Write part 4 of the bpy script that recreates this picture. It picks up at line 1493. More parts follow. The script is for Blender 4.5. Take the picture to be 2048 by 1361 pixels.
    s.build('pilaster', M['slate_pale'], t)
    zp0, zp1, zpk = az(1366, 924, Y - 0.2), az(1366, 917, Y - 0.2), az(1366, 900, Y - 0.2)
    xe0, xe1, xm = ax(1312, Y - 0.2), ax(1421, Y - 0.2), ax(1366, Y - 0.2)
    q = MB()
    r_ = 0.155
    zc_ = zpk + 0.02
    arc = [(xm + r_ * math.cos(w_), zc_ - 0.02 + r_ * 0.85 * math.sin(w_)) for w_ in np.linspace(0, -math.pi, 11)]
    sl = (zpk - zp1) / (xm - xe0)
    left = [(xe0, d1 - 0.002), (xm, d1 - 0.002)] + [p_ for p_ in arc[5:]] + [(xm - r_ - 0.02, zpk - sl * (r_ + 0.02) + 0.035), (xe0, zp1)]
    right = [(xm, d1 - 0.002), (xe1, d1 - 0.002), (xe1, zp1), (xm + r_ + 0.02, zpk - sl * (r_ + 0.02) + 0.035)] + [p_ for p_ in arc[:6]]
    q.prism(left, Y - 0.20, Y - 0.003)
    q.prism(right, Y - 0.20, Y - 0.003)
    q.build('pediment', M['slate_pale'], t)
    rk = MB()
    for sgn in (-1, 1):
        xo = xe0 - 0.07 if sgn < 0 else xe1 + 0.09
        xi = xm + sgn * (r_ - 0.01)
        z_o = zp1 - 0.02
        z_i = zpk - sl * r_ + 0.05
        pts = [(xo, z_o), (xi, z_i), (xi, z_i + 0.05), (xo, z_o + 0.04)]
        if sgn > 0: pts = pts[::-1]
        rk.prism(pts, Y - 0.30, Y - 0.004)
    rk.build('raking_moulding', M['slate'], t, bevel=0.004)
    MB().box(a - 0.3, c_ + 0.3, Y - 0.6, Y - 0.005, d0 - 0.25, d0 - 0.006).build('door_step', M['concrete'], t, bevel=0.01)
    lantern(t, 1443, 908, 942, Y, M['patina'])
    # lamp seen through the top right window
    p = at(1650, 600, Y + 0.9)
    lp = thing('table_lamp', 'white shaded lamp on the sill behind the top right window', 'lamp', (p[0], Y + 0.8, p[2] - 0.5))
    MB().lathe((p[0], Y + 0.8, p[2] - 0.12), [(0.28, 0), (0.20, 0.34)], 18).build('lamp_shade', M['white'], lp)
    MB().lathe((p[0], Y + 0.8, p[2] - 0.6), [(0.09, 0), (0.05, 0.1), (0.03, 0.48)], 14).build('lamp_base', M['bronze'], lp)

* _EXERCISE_
Each line of the material should be echoed exactly.

* _SOLUTION TO THIS EXERCISE_
Write part 4 of the bpy script that recreates this picture. It picks up at line 1493. More parts follow. The script is for Blender 4.5. Take the picture to be 2048 by 1361 pixels.
    s.build('pilaster', M['slate_pale'], t)
    zp0, zp1, zpk = az(1366, 924, Y - 0.2), az(1366, 917, Y - 0.2), az(1366, 900, Y - 0.2)
    xe0, xe1, xm = ax(1312, Y - 0.2), ax(1421, Y - 0.2), ax(1366, Y - 0.2)
    q = MB()
    r_ = 0.155
    zc_ = zpk + 0.02
    arc = [(xm + r_ * math.cos(w_), zc_ - 0.02 + r_ * 0.85 * math.sin(w_)) for w_ in np.linspace(0, -math.pi, 11)]
    sl = (zpk - zp1) / (xm - xe0)
    left = [(xe0, d1 - 0.002), (xm, d1 - 0.002)] + [p_ for p_ in arc[5:]] + [(xm - r_ - 0.02, zpk - sl * (r_ + 0.02) + 0.035), (xe0, zp1)]
    right = [(xm, d1 - 0.002), (xe1, d1 - 0.002), (xe1, zp1), (xm + r_ + 0.02, zpk - sl * (r_ + 0.02) + 0.035)] + [p_ for p_ in arc[:6]]
    q.prism(left, Y - 0.20, Y - 0.003)
    q.prism(right, Y - 0.20, Y - 0.003)
    q.build('pediment', M['slate_pale'], t)
    rk = MB()
    for sgn in (-1, 1):
        xo = xe0 - 0.07 if sgn < 0 else xe1 + 0.09
        xi = xm + sgn * (r_ - 0.01)
        z_o = zp1 - 0.02
        z_i = zpk - sl * r_ + 0.05
        pts = [(xo, z_o), (xi, z_i), (xi, z_i + 0.05), (xo, z_o + 0.04)]
        if sgn > 0: pts = pts[::-1]
        rk.prism(pts, Y - 0.30, Y - 0.004)
    rk.build('raking_moulding', M['slate'], t, bevel=0.004)
    MB().box(a - 0.3, c_ + 0.3, Y - 0.6, Y - 0.005, d0 - 0.25, d0 - 0.006).build('door_step', M['concrete'], t, bevel=0.01)
    lantern(t, 1443, 908, 942, Y, M['patina'])
    # lamp seen through the top right window
    p = at(1650, 600, Y + 0.9)
    lp = thing('table_lamp', 'white shaded lamp on the sill behind the top right window', 'lamp', (p[0], Y + 0.8, p[2] - 0.5))
    MB().lathe((p[0], Y + 0.8, p[2] - 0.12), [(0.28, 0), (0.20, 0.34)], 18).build('lamp_shade', M['white'], lp)
    MB().lathe((p[0], Y + 0.8, p[2] - 0.6), [(0.09, 0), (0.05, 0.1), (0.03, 0.48)], 14).build('lamp_base', M['bronze'], lp)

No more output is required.